Update — Guys I’m having all kinds of fits with WP and the edit screen all of the sudden. I don’t even know if you can see this update, I can’t — DS

Carl Sagan was fond of saying gold is only made in supernova exploisons. An elegant and relevant way to bring the beauty of cosmology fown to earth. But some Harvard scientists are right, earth’s gold came from a cataclysm rarer than supernova, and every bit as violent if not more so:

Link — Unlike elements like carbon or iron, it cannot be created within a star. Instead, it must be born in a more cataclysmic event – like one that occurred last month known as a short gamma-ray burst (GRB). Observations of this GRB provide evidence that it resulted from the collision of two neutron stars – the dead cores of stars that previously exploded as supernovae. Moreover, a unique glow that persisted for days at the GRB location potentially signifies the creation of substantial amounts of heavy elements – including gold.

“We estimate that the amount of gold produced and ejected during the merger of the two neutron stars may be as large as 10 moon masses – quite a lot of bling!” says lead author Edo Berger of the Harvard-Smithsonian Center for Astrophysics (CfA).

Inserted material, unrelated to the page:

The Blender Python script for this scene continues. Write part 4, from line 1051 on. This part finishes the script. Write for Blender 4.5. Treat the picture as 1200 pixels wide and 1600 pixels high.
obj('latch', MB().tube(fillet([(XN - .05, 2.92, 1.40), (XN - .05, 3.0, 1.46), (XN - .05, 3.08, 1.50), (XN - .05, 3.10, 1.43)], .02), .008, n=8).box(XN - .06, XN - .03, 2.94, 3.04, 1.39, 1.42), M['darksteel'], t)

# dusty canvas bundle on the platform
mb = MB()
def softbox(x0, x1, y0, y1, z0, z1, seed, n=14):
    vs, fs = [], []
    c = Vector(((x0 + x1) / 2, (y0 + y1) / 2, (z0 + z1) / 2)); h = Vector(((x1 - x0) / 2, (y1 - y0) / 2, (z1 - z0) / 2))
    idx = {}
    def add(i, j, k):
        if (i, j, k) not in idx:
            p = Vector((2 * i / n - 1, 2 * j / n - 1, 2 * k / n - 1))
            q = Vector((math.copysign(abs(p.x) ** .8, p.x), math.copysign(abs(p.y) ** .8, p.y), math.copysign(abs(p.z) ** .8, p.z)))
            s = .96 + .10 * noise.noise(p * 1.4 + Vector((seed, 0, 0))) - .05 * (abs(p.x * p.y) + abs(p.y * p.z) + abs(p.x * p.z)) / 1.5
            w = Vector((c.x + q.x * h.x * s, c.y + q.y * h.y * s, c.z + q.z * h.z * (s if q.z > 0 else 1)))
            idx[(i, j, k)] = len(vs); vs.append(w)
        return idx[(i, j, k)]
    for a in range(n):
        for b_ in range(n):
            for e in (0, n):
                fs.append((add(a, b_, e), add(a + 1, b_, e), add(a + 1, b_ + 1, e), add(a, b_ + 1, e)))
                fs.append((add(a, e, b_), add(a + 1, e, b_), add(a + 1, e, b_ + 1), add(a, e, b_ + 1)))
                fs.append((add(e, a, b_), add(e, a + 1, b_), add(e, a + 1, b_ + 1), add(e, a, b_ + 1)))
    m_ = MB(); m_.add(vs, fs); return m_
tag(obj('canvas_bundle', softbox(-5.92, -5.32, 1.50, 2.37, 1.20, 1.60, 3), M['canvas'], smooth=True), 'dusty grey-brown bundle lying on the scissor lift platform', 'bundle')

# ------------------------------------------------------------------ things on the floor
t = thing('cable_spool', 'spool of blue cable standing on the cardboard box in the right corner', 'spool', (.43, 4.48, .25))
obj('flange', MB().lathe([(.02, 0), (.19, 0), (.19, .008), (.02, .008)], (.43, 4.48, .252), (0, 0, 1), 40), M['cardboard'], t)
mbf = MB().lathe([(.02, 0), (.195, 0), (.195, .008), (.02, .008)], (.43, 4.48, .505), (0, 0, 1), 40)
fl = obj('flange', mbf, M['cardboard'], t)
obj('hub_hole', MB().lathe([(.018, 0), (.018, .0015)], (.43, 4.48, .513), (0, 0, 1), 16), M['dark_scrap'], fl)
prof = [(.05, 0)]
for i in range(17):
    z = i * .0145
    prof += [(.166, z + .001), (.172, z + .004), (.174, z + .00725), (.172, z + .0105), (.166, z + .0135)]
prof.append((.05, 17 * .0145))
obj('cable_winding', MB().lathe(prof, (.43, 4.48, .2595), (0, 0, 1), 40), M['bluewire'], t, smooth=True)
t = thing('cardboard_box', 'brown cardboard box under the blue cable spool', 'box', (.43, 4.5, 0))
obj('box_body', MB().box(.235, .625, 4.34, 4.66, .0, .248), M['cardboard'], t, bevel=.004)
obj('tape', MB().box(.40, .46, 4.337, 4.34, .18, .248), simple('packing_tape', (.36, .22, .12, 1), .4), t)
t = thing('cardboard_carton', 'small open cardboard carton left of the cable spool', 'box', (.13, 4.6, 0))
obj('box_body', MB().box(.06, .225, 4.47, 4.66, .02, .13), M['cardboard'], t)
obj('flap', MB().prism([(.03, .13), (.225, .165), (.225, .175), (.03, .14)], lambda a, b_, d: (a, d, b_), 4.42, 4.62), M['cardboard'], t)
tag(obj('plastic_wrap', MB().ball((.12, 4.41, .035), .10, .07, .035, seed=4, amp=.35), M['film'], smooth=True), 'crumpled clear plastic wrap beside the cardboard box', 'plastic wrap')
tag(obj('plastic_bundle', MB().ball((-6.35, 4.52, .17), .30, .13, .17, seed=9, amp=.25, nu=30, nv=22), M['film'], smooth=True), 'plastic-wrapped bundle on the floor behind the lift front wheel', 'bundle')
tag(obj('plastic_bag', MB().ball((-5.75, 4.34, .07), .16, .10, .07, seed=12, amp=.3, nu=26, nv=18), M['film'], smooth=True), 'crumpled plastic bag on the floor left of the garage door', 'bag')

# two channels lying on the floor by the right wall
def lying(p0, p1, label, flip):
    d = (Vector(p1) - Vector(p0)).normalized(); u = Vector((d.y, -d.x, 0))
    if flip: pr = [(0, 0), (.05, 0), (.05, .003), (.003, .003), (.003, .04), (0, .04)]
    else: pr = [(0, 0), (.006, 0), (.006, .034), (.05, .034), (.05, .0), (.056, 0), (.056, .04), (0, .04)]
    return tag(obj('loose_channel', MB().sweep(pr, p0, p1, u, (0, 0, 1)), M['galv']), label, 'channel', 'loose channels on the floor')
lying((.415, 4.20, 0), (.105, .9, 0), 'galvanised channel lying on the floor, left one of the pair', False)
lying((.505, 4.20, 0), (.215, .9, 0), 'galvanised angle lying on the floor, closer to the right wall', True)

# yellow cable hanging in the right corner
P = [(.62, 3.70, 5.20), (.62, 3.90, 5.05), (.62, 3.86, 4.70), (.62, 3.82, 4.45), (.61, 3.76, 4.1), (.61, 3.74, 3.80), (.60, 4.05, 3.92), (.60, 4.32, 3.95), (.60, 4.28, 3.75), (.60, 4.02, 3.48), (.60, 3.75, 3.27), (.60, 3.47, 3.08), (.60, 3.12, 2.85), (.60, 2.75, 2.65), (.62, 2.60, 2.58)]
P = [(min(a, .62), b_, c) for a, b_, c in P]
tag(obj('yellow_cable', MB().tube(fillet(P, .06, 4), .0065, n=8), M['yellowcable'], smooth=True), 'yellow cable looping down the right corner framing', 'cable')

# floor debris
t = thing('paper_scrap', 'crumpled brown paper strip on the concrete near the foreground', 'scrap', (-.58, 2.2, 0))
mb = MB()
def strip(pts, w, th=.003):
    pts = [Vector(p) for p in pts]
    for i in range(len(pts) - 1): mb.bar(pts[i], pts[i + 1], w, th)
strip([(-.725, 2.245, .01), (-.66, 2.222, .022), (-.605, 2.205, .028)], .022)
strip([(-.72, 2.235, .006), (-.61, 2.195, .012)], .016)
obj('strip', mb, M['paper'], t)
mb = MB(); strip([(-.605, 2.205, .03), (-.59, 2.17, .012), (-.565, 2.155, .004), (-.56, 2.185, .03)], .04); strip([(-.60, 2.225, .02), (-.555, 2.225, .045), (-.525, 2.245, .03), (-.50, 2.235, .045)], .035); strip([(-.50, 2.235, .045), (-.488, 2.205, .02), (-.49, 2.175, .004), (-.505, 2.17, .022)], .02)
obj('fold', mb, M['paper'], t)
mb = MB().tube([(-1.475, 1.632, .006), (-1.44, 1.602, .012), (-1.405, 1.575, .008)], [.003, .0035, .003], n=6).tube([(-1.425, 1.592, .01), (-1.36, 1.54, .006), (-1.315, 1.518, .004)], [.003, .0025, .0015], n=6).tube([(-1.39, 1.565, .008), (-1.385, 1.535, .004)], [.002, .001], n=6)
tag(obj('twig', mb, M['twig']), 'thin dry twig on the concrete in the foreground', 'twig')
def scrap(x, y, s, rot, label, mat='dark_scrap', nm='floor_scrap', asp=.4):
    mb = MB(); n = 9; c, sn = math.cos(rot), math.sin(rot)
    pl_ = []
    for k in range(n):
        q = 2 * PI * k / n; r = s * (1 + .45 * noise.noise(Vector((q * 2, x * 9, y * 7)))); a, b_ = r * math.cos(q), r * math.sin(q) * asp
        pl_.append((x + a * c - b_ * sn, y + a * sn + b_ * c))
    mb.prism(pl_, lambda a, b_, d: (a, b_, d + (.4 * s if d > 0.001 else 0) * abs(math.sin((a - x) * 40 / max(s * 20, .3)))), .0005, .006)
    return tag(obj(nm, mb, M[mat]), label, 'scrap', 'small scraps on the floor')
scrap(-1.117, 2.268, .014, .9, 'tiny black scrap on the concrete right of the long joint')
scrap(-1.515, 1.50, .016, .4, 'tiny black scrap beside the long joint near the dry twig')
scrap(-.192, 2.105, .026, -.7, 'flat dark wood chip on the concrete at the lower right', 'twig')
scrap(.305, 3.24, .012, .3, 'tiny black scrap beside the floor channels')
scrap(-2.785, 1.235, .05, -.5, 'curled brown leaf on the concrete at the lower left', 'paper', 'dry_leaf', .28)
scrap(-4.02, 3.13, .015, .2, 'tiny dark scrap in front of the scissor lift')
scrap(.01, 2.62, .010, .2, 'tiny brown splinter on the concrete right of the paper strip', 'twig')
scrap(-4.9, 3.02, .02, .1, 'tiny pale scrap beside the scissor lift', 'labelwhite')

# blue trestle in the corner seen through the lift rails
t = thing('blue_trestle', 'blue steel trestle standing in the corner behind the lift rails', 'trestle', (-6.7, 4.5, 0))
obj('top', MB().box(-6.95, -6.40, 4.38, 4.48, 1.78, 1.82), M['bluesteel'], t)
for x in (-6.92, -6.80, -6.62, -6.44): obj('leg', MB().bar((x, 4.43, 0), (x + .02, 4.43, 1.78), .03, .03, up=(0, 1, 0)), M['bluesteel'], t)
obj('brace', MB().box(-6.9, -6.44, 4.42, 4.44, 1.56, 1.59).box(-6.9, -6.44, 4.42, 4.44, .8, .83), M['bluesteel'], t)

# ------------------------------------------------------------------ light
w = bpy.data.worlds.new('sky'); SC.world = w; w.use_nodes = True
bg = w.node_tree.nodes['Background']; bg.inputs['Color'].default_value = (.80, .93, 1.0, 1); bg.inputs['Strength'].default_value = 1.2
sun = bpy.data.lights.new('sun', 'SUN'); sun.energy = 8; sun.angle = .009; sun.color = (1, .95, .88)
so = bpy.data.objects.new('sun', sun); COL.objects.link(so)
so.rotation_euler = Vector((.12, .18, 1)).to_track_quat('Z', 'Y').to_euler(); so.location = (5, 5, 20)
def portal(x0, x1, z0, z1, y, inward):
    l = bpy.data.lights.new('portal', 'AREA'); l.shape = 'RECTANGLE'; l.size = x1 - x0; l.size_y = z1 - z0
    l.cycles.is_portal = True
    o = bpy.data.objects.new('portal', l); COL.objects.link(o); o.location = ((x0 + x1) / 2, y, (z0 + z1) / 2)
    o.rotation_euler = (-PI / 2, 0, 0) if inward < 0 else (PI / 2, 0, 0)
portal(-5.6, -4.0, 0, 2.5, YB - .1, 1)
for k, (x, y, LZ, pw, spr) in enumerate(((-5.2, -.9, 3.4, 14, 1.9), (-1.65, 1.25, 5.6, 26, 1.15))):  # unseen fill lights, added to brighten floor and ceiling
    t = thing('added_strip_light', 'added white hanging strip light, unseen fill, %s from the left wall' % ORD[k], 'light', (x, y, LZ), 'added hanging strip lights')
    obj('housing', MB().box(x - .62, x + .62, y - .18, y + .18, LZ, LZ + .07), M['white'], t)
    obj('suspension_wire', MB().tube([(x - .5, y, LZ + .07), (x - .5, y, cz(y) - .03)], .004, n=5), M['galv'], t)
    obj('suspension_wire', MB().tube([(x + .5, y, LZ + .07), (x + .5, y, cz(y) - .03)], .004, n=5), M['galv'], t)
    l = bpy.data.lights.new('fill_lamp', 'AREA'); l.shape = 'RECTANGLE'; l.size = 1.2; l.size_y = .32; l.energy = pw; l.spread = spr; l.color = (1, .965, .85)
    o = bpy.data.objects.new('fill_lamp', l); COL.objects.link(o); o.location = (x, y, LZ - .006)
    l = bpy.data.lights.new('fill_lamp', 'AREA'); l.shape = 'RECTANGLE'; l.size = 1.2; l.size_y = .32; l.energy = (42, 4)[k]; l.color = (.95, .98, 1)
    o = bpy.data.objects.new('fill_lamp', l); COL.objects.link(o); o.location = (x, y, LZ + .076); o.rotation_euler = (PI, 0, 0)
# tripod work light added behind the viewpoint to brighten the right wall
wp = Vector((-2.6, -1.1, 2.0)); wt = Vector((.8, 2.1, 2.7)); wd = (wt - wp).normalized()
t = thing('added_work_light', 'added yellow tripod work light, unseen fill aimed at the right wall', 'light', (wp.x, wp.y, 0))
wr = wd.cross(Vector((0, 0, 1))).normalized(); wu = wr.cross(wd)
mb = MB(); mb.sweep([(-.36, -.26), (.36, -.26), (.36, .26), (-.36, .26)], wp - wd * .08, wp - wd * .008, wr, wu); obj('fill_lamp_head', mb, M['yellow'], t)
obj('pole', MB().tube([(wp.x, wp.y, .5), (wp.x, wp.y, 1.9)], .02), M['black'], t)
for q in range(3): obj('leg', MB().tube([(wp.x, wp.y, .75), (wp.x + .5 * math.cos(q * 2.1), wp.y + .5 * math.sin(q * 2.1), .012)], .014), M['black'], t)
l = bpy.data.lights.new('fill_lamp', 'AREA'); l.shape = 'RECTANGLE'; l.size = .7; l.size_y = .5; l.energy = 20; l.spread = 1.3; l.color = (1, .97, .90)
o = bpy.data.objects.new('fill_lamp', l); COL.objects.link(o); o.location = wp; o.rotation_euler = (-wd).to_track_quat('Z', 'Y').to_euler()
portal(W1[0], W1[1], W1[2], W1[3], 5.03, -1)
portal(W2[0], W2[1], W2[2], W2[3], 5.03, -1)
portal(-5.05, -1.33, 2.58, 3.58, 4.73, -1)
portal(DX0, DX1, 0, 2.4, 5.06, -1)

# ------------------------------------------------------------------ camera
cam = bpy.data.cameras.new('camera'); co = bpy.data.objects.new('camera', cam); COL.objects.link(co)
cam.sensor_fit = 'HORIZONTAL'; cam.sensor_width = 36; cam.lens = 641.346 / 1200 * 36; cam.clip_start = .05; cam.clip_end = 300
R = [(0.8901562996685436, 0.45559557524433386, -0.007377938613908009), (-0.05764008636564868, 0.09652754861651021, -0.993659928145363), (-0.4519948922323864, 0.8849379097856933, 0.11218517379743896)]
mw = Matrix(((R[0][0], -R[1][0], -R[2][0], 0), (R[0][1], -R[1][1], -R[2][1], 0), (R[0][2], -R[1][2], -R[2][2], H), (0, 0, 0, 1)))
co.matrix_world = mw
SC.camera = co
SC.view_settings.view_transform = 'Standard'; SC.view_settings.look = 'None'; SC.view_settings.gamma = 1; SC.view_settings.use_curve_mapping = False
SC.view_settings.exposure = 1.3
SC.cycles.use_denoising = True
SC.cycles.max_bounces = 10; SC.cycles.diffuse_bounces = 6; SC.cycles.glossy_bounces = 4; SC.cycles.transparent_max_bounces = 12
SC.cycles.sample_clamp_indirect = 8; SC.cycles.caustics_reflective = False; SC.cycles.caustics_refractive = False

Berger presented the finding today in a press conference at the CfA in Cambridge, Mass.

A gamma-ray burst is a flash of high-energy light (gamma rays) from an extremely energetic explosion. Most are found in the distant universe. Berger and his colleagues studied GRB 130603B which, at a distance of 3.9 billion light-years from Earth, is one of the nearest bursts seen to date.